Look at how she listens
She says nothing of what she thinks
She just goes stumbling through her memories
Staring out onto Grey Street

She thinks Hey, how did I come to this?
I dream myself a thousand times around the world
But I can’t get out of this place.

There’s an emptiness inside her and she’d do anything to fill it in.
But all the colors mix together
to grey
And it breaks her heart.

How she wishes it was different
She prays to God most every night.
And though she swears it doesn’t listen
There’s still a hope in her it might.

She says I pray,
Oh but they all fall on deaf ears
Am I supposed to take it all myself
To get out of this place?

Oh there’s an emptiness inside her
And she’d do anything to fill it in
And though it’s red blood bleeding from Her now,
it feels like cold blue ice in her heart.
When all the colors mix to grey
And it breaks her heart

There’s a stranger speaks outside her door,
Says take what you can from your dreams.
Make them as real as anything
Oh it’d take the work out of the courage.

But she says please
There’s a crazy man that’s creeping outside my door,
I live on the corner of grey street
and the end of the world.

Oh there’s an emptiness inside her
and she’d do anything to fill it in,
and though it’s red blood bleeding from her now it feels like cold blue ice
in her heart.

She feels like kicking out all the windows and setting fire to this life
She could change everything about her
Using colors bold and bright
But all the colors mix together
To grey
And it breaks her heart
To grey.

Grey, not blue, is a much better color metaphor for depression. It is an involuntary, bland and lifeless place tempered by a spectrum of grey–some days feel a bit lighter while others get dark and bleak and the darkness is where the pain is most crippling. It blinds and obscures the ability to see anyone else. Shame, pity and solitary confinement are a heavy, muddy cloak draping and pulling down.

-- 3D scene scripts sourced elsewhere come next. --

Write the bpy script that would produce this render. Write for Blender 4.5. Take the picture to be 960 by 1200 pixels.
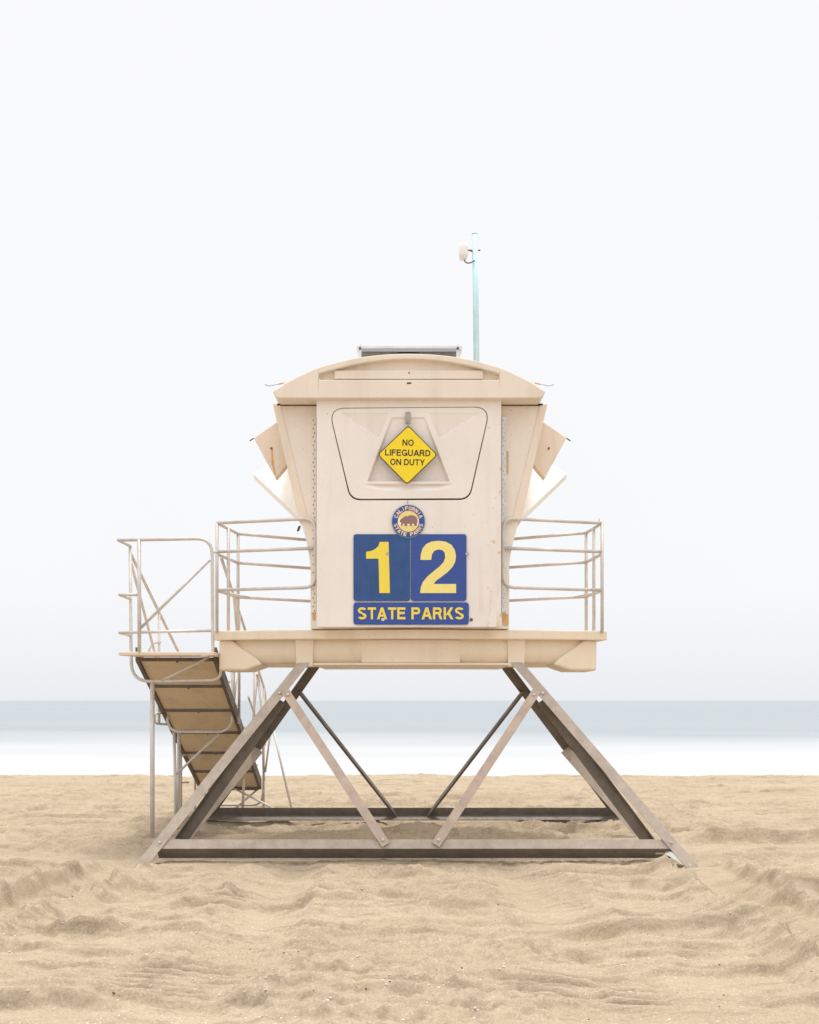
import bpy, bmesh, math, random
import numpy as np
from mathutils import Vector

# ------------------------------------------------------------------ camera, sky, sun, exposure
for o in list(bpy.data.objects):
    bpy.data.objects.remove(o)
S = bpy.context.scene
COL = S.collection
R = math.radians
H = 1.6            # eye height in metres
F = 1180.0         # focal length in photo pixels (photo is 960 px wide)

cam_d = bpy.data.cameras.new("camera")
cam = bpy.data.objects.new("camera", cam_d)
COL.objects.link(cam)
cam.location = (0, 0, H)
cam.rotation_euler = (R(90), 0, 0)
cam_d.sensor_fit = 'HORIZONTAL'
cam_d.sensor_width = 36.0
cam_d.lens = F / 960.0 * 36.0
cam_d.shift_y = 221.0 / 960.0
cam_d.clip_start = 0.1
cam_d.clip_end = 60000.0
S.camera = cam

SUN_ELEV = 78.0
world = bpy.data.worlds.new("World")
S.world = world
world.use_nodes = True
wn, wl = world.node_tree.nodes, world.node_tree.links
wn.clear()
w_out = wn.new("ShaderNodeOutputWorld")
w_bg = wn.new("ShaderNodeBackground")
w_bg.inputs["Strength"].default_value = 0.1
sky = wn.new("ShaderNodeTexSky")
sky.sky_type = 'NISHITA'
sky.sun_disc = False
sky.sun_elevation = R(SUN_ELEV)
sky.sun_rotation = R(20)
sky.air_density = 1.0
sky.dust_density = 6.0
hsv = wn.new("ShaderNodeHueSaturation")
hsv.inputs["Saturation"].default_value = 0.25
wl.new(sky.outputs[0], hsv.inputs["Color"])
tc = wn.new("ShaderNodeTexCoord")
sep = wn.new("ShaderNodeSeparateXYZ")
wl.new(tc.outputs["Generated"], sep.inputs[0])
ramp = wn.new("ShaderNodeValToRGB")          # overcast cloud layer: pale at the horizon, brighter overhead
wl.new(sep.outputs["Z"], ramp.inputs["Fac"])
cr = ramp.color_ramp
cr.elements[0].position = 0.0
cr.elements[0].color = (0.668, 0.68, 0.71, 1)
cr.elements[1].position = 1.0
cr.elements[1].color = (1.8, 1.8, 1.8, 1)
for p, c in ((0.10, (0.742, 0.748, 0.763)), (0.28, (0.742, 0.745, 0.758)), (0.62, (0.748, 0.749, 0.757))):
    e = cr.elements.new(p)
    e.color = (*c, 1)
wnz = wn.new("ShaderNodeTexNoise")           # barely visible unevenness of the cloud
wnz.inputs["Scale"].default_value = 2.2
wnz.inputs["Detail"].default_value = 4.0
wl.new(tc.outputs["Generated"], wnz.inputs["Vector"])
wmr = wn.new("ShaderNodeMapRange")
wmr.inputs[3].default_value = 9.75
wmr.inputs[4].default_value = 10.25
wl.new(wnz.outputs["Fac"], wmr.inputs[0])
scl = wn.new("ShaderNodeVectorMath")
scl.operation = 'SCALE'
wl.new(ramp.outputs[0], scl.inputs[0])
land = wn.new("ShaderNodeMapRange")          # extra sky brightness over the land, added to light the tower front
land.inputs[1].default_value = -.9
land.inputs[2].default_value = .1
land.inputs[3].default_value = 1.2
land.inputs[4].default_value = 1.0
wl.new(sep.outputs["Y"], land.inputs[0])
lm = wn.new("ShaderNodeMath")
lm.operation = 'MULTIPLY'
wl.new(wmr.outputs[0], lm.inputs[0])
wl.new(land.outputs[0], lm.inputs[1])
wl.new(lm.outputs[0], scl.inputs["Scale"])
wmix = wn.new("ShaderNodeMix")
wmix.data_type = 'RGBA'
wmix.inputs[0].default_value = 0.04
wl.new(scl.outputs[0], wmix.inputs[6])
wl.new(hsv.outputs[0], wmix.inputs[7])
wl.new(wmix.outputs[2], w_bg.inputs["Color"])
wl.new(w_bg.outputs[0], w_out.inputs[0])

sun_d = bpy.data.lights.new("sun", 'SUN')
sun_d.energy = 1.5
sun_d.angle = R(10)
sun_d.color = (1.0, 0.955, 0.89)
sun = bpy.data.objects.new("sun", sun_d)
COL.objects.link(sun)
sun.rotation_euler = (R(-(90 - SUN_ELEV)), 0, R(-20))
sun.location = (0, -20, 30)

S.view_settings.view_transform = 'Standard'
S.view_settings.look = 'None'
S.view_settings.exposure = 0.38
S.view_settings.gamma = 1.0
S.view_settings.use_curve_mapping = False

S.cycles.denoising_prefilter = 'NONE'

random.seed(4)
rng = np.random.default_rng(11)


# ------------------------------------------------------------------ helpers
def P(px, py, d):
    """real position of something seen at photo pixel (px, py), standing d metres away"""
    return Vector(((px - 480.0) * d / F, d, H - (py - 821.0) * d / F))


def PX(px, d):
    return (px - 480.0) * d / F


def PZ(py, d):
    return H - (py - 821.0) * d / F


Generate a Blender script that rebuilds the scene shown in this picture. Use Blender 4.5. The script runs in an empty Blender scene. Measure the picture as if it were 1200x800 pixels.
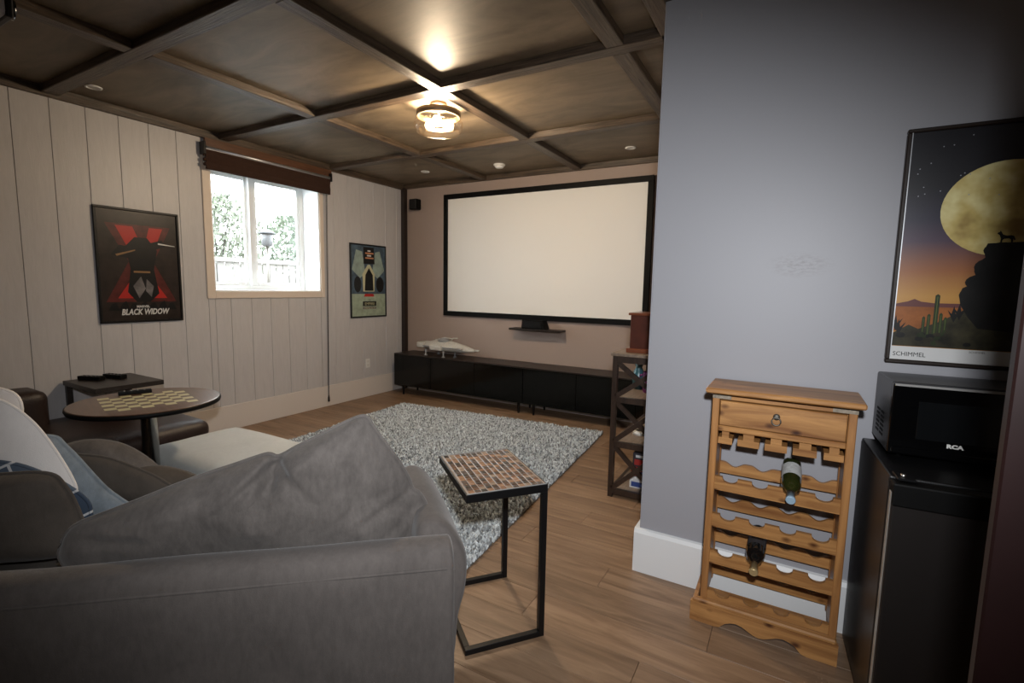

I hope it isn’t redundant to reference song lyrics again.  While I can’t be so histrionic as to say I’ve been “crippled” with grey lately, I have also been in the winter doldrums for sure.  Imagining the connections I can make to other thoughts and heroes, in spite of the chilled dormancy, has helped to prompt and stimulate me, borrow some energy from creative heroes for some inspiration.  And who isn’t inspired by some Dave Matthews?